- OBJECTIVE: Extract only the lines running from the top of the entries to the line that holds "from mathutils import". Include that line and omit the pictures.
======
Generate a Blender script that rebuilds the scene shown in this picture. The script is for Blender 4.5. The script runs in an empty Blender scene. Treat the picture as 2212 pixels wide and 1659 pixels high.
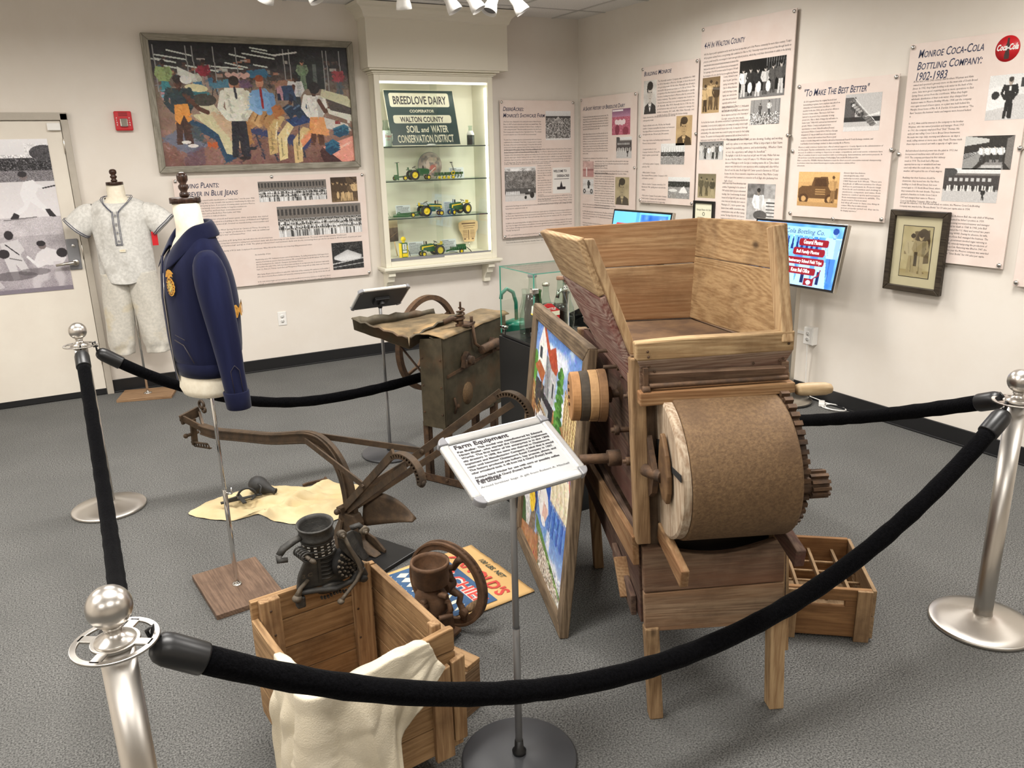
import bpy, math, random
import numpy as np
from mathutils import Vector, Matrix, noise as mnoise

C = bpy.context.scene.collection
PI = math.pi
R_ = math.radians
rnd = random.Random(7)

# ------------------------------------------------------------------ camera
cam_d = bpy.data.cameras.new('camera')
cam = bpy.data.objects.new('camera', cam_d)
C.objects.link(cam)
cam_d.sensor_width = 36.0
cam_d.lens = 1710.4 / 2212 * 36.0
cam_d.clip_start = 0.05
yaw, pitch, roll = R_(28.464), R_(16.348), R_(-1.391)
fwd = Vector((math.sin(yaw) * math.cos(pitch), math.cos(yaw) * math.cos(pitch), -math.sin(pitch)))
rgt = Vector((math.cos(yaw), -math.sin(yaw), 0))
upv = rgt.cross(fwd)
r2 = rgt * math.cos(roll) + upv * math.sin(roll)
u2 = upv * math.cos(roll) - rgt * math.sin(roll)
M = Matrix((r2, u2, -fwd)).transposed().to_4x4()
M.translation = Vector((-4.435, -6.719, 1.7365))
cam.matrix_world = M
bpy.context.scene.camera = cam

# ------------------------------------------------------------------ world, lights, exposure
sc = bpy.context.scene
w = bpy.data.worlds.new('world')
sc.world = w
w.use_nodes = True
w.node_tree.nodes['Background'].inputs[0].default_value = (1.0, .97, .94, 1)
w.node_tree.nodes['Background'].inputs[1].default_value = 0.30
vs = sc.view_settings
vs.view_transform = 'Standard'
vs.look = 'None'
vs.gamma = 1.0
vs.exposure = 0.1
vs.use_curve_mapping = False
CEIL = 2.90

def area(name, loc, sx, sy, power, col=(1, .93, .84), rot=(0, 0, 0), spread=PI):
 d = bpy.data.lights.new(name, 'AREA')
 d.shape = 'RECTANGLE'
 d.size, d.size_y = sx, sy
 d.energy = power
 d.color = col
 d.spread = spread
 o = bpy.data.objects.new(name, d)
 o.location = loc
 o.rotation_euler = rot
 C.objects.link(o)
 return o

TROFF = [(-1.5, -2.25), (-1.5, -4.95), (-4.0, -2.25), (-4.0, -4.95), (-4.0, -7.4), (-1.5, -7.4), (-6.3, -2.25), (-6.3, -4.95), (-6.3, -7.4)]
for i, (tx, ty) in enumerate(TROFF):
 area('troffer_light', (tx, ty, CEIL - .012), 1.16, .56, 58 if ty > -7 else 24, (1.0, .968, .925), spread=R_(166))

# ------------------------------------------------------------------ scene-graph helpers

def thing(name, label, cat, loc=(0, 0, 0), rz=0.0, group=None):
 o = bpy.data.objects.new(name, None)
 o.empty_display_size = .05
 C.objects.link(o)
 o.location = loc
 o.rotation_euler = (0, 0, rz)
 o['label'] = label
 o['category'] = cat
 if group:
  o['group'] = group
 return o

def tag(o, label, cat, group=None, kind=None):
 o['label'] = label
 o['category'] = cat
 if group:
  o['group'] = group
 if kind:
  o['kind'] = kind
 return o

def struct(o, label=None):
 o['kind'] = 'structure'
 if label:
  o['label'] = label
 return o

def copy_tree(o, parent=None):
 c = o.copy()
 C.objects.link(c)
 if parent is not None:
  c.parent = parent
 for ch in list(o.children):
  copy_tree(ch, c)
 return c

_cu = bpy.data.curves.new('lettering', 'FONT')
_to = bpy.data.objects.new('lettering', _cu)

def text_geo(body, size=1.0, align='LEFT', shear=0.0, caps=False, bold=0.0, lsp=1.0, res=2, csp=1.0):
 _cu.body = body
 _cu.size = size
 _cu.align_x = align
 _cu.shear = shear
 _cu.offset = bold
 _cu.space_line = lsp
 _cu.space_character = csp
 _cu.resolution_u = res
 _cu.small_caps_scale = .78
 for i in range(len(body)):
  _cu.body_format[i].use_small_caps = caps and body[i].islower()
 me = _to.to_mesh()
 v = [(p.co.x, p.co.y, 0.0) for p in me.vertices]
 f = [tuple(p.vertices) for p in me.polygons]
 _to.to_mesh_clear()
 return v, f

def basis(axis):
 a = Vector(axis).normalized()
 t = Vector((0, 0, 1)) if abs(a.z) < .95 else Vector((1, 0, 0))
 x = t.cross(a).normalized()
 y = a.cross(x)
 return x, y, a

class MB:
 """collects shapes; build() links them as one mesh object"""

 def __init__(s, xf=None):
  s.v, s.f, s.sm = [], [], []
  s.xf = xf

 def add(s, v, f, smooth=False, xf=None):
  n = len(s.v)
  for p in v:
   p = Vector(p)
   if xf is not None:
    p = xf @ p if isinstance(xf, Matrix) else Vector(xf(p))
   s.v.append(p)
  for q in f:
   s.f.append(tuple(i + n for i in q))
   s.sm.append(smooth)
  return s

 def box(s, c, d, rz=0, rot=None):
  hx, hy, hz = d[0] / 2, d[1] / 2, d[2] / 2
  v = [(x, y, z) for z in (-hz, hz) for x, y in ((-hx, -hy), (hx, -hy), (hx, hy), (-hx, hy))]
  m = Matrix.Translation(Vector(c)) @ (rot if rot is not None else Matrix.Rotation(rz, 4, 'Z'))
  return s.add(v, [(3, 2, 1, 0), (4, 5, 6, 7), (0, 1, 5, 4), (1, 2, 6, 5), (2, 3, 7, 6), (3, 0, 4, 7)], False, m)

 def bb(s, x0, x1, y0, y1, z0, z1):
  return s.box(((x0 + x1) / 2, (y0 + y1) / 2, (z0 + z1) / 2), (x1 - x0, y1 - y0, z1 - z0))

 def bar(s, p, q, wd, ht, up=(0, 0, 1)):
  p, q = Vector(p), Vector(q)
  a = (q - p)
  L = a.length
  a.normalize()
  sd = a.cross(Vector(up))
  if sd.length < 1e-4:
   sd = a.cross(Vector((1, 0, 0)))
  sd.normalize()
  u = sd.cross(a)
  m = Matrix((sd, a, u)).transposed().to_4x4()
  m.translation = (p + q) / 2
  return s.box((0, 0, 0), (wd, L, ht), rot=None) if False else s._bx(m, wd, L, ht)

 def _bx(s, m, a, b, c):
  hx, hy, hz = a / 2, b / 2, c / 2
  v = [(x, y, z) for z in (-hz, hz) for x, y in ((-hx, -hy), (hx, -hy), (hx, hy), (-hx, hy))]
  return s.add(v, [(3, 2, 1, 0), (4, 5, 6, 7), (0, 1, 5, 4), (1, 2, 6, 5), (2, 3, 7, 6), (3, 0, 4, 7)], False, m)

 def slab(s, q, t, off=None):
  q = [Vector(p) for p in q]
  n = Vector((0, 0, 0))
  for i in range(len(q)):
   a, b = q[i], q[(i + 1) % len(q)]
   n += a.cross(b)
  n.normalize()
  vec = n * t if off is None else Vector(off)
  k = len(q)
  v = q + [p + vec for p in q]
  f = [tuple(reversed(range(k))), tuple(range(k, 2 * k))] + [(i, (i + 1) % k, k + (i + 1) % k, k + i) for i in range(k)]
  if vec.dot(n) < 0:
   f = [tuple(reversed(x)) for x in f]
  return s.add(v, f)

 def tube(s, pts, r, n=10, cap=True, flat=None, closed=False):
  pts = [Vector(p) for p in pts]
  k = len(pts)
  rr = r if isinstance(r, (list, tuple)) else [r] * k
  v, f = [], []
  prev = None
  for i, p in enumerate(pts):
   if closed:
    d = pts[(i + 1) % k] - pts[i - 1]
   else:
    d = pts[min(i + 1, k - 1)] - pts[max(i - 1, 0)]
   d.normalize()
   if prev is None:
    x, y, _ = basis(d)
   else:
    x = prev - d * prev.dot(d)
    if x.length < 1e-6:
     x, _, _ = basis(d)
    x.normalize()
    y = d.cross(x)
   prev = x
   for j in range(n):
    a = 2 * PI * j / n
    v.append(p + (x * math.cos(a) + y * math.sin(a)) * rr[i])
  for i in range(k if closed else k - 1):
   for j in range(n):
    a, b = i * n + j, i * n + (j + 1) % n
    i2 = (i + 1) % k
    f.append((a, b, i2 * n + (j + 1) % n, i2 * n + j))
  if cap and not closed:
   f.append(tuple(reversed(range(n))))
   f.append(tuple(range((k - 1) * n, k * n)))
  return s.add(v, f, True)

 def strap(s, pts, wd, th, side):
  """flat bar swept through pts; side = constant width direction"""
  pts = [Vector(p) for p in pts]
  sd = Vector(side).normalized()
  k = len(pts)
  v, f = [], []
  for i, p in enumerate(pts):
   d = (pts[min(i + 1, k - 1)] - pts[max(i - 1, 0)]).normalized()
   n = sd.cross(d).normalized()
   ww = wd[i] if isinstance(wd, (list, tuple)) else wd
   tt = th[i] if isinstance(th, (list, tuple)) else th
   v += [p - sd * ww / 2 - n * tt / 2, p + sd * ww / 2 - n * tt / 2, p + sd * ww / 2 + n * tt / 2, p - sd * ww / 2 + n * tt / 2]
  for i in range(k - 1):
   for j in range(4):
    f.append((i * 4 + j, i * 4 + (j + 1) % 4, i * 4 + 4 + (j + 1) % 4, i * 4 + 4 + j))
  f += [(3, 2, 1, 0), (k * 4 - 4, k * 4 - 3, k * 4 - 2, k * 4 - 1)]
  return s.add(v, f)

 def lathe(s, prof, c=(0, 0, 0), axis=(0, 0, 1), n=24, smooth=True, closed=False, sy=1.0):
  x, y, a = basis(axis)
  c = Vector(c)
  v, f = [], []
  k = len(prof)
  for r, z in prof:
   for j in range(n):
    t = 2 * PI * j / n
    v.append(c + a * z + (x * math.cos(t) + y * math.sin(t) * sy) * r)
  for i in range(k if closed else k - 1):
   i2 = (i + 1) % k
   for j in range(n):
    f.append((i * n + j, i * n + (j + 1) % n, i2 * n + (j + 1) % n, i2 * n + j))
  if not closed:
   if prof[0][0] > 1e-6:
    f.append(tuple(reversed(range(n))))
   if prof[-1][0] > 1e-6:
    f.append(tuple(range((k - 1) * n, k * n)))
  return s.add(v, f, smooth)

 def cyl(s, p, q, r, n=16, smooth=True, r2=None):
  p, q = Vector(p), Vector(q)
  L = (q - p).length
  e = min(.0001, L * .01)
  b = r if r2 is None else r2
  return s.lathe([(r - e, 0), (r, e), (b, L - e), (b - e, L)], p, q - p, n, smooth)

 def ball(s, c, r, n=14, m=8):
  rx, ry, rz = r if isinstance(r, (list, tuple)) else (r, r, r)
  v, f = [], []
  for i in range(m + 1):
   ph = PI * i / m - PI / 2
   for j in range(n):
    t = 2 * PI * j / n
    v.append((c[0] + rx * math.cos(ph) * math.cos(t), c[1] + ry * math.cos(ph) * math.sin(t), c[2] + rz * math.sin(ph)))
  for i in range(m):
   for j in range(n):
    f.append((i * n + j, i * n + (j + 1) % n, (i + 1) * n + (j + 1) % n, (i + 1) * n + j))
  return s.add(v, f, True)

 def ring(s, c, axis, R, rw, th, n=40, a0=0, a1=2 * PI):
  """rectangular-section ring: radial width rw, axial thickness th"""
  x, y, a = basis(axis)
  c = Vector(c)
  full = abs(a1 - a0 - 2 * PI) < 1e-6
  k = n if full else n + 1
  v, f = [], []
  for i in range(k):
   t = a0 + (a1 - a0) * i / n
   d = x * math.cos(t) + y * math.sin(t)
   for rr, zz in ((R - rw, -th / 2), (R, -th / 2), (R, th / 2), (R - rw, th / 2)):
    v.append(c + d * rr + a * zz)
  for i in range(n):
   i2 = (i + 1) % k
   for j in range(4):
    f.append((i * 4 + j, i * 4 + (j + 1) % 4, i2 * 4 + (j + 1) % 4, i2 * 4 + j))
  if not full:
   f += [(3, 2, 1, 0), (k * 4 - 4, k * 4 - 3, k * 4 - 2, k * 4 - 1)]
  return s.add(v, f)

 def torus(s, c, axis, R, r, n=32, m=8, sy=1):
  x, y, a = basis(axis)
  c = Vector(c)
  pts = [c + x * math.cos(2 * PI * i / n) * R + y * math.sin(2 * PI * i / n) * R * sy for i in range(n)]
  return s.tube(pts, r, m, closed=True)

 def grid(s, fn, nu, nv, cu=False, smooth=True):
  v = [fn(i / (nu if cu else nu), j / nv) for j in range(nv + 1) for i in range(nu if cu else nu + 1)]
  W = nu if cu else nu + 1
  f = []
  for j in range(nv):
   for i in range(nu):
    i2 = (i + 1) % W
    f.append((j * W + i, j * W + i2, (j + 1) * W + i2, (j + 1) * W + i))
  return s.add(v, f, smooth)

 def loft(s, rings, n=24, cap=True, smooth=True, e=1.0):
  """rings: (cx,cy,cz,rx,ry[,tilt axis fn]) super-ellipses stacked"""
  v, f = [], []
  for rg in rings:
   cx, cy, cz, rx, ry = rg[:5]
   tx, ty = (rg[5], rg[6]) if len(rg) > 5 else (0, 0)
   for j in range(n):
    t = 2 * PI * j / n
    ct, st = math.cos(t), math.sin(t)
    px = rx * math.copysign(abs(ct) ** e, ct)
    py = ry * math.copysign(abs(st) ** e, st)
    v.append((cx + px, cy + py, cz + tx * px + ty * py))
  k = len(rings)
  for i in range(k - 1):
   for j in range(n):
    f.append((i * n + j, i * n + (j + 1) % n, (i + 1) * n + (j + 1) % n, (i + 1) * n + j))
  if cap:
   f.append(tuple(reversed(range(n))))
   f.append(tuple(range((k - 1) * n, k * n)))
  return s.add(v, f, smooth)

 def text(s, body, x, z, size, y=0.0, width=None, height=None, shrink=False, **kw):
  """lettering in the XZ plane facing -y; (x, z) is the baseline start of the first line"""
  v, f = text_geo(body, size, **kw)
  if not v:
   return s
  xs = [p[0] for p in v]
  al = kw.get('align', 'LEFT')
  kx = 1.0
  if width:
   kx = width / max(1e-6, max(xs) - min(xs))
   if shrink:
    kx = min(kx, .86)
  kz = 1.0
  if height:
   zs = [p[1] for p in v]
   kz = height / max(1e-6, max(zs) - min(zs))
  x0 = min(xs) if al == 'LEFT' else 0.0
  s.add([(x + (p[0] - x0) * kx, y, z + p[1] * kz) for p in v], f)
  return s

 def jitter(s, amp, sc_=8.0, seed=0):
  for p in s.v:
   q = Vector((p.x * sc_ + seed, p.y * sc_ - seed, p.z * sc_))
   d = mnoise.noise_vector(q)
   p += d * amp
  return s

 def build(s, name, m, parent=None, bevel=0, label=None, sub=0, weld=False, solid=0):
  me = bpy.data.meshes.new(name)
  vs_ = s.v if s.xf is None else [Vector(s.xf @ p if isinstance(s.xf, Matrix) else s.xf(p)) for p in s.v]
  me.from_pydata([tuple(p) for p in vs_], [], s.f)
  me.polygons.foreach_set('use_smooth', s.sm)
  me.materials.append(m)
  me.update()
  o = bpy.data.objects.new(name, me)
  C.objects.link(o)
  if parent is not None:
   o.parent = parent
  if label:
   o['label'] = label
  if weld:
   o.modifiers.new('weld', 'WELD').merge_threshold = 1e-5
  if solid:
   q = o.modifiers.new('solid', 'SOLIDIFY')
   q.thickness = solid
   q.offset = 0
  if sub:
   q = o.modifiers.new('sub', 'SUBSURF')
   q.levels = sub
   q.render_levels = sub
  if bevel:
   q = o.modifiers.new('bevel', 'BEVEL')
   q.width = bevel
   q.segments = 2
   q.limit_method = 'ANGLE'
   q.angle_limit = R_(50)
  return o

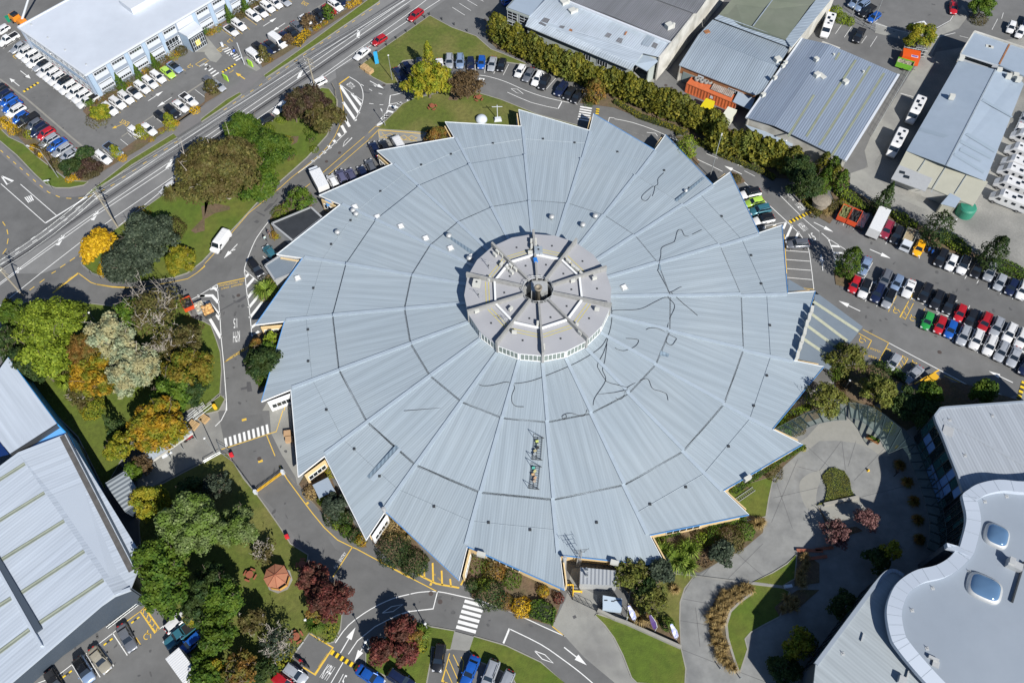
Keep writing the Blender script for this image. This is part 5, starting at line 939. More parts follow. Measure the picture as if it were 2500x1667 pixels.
======
- EXERCISE SOLUTION:
Generate a Blender script that rebuilds the scene shown in this picture. The script is for Blender 4.5. The script runs in an empty Blender scene. Treat the picture as 2212 pixels wide and 1659 pixels high.
import bpy, math, random
import numpy as np
from mathutils import Vector, Matrix, noise as mnoise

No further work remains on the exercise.